`A scout's delight'

Young Bowie pitcher's levelheaded approach helps him deal with game's ups and downs

Chris Tillman

May 14, 2008|By Roch Kubatko | Roch Kubatko,SUN REPORTER

BOWIE -- As a pitcher at the Double-A level who turned 20 last month, Chris Tillman has just a couple of consistencies in his professional life: the effusive praise and lofty expectations that follow him from one ballpark to the next. It doesn't matter whether he strings together scoreless innings or abruptly loses his command. The opinions never seem to change.

Tillman, acquired by the Orioles in the Erik Bedard trade with the Seattle Mariners, allowed one hit over six innings in his most recent start with the Bowie Baysox. In his previous turn, against Akron, he couldn't get out of the fourth after surrendering a three-run homer.

His Eastern League debut lasted two innings - and 14 batters. On April 12, he no-hit Akron over five innings.

These are the familiar ups and downs of a young prospect who didn't pitch above Single-A until this season and is only two years removed from high school. But he's good and getting better, a point that doesn't spark much debate.

"I think he's got a bright future ahead of him," said Bowie manager Brad Komminsk, a former major league outfielder who played for the Orioles in 1990. "He pitches inside, he can locate, his curveball is coming along. I definitely like what I've seen so far."

If Tillman struggles, it won't be from nerves. Each success or failure brings a shrug of the shoulders and a calm assessment of his performance.

"He's very poised on the mound," Komminsk said. "He seems very polished for a young kid."

That much was evident after he threw 36 pitches in the fourth inning of a May 4 game. Tillman noted afterward that he had a good fastball but no consistency with his off-speed stuff. He made good pitches and Akron hit them.

"You can't do anything about that," said Tillman, who is 3-0 with a 2.87 ERA in seven starts, with 19 hits allowed and 29 strikeouts in 31 1/3 innings. "Every level is a step up. You have to make adjustments now and settle yourself in. I'll get there."

He won't make much noise doing it. Tillman isn't likely to embark on a career as a motivational speaker, but the same low-key personality that was on display in spring training, and at Prince George's Stadium, should serve him well on the mound.

"He's quiet, but I think he knows what he wants to get accomplished out there, and he has expectations for himself," Komminsk said. "I haven't seen any indication that anything's really bothering him right now."

Said Bowie outfielder Luis Montanez: "It doesn't seem like anything rattles him."
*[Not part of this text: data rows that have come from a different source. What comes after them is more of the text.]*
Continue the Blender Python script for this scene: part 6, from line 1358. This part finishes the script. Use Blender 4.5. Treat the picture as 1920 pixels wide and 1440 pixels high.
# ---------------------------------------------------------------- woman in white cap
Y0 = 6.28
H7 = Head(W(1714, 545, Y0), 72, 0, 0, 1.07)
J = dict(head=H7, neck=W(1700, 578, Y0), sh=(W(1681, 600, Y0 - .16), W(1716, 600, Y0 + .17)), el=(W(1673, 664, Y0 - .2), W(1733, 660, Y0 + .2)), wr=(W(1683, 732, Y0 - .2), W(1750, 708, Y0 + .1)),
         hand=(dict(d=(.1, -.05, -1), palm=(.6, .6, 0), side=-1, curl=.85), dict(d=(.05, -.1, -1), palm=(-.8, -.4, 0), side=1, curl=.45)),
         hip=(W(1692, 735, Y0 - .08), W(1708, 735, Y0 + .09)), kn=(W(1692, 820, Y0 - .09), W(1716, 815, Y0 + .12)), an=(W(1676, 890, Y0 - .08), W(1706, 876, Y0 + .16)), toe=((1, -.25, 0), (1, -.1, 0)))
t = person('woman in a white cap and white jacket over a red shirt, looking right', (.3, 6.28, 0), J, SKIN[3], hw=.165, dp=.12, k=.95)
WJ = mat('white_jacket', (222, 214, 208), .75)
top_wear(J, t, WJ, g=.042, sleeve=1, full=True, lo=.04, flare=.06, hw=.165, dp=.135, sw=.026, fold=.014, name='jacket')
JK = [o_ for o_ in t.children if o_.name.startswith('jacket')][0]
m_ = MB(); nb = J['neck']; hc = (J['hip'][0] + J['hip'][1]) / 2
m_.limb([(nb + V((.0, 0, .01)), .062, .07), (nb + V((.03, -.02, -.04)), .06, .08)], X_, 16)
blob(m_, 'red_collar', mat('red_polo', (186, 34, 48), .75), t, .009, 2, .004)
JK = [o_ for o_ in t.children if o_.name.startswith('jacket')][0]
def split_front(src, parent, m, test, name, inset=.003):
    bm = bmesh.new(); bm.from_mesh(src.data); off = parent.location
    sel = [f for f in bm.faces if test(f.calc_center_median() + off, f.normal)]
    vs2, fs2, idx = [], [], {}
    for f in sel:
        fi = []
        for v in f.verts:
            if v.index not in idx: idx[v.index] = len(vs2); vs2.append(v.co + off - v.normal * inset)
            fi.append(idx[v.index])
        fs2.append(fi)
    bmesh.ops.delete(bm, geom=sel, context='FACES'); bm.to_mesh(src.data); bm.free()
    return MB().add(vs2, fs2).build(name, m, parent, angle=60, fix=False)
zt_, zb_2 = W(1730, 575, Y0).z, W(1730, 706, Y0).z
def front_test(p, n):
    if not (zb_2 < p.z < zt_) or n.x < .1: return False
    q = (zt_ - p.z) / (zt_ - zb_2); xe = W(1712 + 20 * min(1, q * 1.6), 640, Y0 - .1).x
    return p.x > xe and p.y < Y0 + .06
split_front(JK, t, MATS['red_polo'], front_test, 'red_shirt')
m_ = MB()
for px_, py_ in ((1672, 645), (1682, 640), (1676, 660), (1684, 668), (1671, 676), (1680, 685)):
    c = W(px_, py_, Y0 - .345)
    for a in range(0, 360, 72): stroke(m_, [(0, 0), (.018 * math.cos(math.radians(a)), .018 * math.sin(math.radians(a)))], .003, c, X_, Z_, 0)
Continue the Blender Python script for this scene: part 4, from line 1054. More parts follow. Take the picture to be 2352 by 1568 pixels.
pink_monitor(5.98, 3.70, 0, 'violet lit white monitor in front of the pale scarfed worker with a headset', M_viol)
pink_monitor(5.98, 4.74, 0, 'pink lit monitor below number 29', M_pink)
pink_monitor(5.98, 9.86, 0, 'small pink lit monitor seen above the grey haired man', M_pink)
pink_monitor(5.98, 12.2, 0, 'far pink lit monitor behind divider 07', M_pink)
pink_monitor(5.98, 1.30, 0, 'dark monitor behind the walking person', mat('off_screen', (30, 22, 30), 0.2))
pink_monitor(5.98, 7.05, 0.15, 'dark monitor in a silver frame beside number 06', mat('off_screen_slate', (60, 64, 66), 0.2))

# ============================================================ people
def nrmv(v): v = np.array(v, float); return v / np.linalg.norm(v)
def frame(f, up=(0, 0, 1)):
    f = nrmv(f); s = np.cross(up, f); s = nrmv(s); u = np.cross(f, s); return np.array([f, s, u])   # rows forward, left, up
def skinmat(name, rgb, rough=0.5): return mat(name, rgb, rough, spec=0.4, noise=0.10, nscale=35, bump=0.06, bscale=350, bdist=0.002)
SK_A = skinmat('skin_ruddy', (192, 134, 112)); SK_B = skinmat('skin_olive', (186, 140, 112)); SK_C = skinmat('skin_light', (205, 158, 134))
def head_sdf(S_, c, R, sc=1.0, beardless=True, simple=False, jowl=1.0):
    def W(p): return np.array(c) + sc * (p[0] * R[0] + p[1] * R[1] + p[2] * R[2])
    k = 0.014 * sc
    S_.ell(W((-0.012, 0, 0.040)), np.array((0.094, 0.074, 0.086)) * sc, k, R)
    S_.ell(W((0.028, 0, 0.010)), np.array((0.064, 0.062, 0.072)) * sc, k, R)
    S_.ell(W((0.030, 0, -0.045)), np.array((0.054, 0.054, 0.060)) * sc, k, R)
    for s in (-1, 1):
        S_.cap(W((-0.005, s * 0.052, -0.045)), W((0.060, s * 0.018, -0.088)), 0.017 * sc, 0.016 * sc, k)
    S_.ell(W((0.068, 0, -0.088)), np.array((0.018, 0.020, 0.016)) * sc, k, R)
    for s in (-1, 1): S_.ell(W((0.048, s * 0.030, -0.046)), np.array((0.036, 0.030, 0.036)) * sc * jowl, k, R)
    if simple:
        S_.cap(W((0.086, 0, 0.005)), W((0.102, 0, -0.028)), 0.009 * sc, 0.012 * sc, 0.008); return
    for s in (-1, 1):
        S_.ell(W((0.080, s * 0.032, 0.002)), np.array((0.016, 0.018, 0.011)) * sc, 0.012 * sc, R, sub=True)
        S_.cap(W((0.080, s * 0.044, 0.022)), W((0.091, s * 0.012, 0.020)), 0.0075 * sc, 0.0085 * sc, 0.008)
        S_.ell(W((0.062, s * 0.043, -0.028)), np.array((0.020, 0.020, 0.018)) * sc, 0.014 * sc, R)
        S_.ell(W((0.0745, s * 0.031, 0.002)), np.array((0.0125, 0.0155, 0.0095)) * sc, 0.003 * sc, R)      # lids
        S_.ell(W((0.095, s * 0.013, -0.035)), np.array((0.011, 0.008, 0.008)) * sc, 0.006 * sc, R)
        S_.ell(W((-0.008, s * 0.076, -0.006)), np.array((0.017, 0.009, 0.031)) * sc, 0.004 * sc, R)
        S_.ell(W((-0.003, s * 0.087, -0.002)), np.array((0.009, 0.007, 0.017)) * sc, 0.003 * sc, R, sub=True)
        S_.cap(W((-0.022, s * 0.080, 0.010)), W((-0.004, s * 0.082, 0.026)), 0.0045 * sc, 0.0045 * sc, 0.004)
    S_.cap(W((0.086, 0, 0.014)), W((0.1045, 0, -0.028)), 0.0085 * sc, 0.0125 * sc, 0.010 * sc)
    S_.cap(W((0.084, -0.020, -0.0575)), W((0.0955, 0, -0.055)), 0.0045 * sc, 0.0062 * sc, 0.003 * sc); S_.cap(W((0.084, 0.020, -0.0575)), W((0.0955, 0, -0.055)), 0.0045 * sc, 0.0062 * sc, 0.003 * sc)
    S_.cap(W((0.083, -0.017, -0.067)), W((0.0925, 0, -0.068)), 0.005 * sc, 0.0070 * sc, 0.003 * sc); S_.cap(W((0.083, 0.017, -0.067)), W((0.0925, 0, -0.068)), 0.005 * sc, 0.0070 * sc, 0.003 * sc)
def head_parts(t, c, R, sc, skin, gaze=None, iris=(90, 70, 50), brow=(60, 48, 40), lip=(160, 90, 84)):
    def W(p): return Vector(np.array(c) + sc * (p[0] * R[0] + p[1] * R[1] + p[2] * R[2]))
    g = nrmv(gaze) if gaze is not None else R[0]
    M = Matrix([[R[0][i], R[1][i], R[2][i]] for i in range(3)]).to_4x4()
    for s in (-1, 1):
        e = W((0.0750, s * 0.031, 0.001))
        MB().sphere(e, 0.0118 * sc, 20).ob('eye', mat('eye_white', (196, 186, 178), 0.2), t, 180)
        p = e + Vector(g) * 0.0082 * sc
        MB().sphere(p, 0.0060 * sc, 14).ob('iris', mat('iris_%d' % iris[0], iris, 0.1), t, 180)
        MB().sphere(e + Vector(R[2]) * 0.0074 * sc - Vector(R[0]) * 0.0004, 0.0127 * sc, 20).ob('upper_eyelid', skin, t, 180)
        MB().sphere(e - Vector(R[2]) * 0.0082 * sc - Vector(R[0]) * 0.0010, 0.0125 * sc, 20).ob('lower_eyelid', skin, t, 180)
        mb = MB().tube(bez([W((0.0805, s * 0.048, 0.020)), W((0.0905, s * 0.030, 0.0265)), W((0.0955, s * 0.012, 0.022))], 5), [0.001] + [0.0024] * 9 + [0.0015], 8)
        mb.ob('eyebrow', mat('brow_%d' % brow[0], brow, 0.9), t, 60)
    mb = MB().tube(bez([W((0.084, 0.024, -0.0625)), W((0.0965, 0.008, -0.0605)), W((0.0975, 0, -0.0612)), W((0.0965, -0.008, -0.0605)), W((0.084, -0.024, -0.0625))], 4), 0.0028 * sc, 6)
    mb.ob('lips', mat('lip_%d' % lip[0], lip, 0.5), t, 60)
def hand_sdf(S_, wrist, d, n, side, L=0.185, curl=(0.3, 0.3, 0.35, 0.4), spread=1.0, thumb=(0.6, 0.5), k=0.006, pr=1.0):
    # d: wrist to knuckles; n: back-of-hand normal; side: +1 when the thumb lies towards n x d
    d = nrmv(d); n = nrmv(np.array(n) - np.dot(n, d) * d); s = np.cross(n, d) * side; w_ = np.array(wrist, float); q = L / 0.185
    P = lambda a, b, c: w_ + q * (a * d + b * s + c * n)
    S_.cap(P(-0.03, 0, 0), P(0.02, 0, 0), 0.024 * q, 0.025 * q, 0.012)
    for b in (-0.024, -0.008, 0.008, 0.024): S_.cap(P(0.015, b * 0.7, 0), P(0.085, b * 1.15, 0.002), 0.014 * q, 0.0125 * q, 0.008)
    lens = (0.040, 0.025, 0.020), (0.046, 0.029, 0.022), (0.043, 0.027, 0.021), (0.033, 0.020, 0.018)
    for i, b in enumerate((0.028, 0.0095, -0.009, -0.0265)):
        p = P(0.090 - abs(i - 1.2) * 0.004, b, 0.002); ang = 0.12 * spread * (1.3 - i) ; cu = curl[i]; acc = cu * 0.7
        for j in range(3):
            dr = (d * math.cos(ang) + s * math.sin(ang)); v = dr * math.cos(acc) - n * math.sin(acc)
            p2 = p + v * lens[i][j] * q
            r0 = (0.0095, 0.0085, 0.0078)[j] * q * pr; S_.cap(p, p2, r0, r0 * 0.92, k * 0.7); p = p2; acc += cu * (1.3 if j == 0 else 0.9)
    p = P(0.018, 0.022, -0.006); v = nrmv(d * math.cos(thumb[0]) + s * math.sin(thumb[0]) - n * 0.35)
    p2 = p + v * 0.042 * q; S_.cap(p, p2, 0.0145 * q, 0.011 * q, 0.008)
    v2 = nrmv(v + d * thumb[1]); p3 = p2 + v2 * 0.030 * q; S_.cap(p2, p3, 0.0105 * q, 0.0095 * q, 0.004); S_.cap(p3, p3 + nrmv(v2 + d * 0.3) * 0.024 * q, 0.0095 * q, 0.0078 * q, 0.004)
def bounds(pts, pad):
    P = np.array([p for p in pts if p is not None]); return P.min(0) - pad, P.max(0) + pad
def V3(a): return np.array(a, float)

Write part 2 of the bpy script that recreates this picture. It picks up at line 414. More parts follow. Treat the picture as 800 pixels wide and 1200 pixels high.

Tillman was named the Mariners' minor league Pitcher of the Year last season after going a combined 7-11 with a 4.84 ERA and 139 strikeouts in 135 2/3 innings between Single-A Wisconsin and High Desert. Baseball America rated him the organization's No. 2 prospect. But he has found the next step up baseball's ladder to be even sturdier.

"I think this level is easier than where I was last year," he said. "The [California League] is definitely not pitcher-friendly. I think it was tougher. I'm just not always getting the breaks right now, but it'll come around."

Orioles president Andy MacPhail refers to Tillman as "a scout's delight," a 6-foot-5 right-hander who receives high grades for his plus curveball, a fastball that touches 94 mph and a clean delivery that he easily repeats. Baseball America executive editor Jim Callis calls Tillman "your classic young, projectable pitching prospect."

"He's looking pretty good so far," Bowie pitching coach Mike Griffin said. "He's starting to get his feet settled on the ground. He's getting more comfortable as the season progresses. And when that happens, everything starts to flow."

Tillman might have been the most impressive pitcher at spring training, but the Orioles reassigned him to minor league camp in Sarasota, Fla., after three weeks and vowed not to rush him. The majors will have to wait. But for how long depends on Tillman, even though the decision ultimately rests with others.

"I guess it'll happen when I get more consistent and have better command of all my pitches," he said. "I've got my fastball down. I just need to start commanding my curveball and my changeup for strikes early in the count."

Said Griffin: "Does he have a major league future? Yes, he does. Where he fits in, that will be Baltimore's choice. But he's not overmatched here by any stretch of the imagination. He fits in perfectly."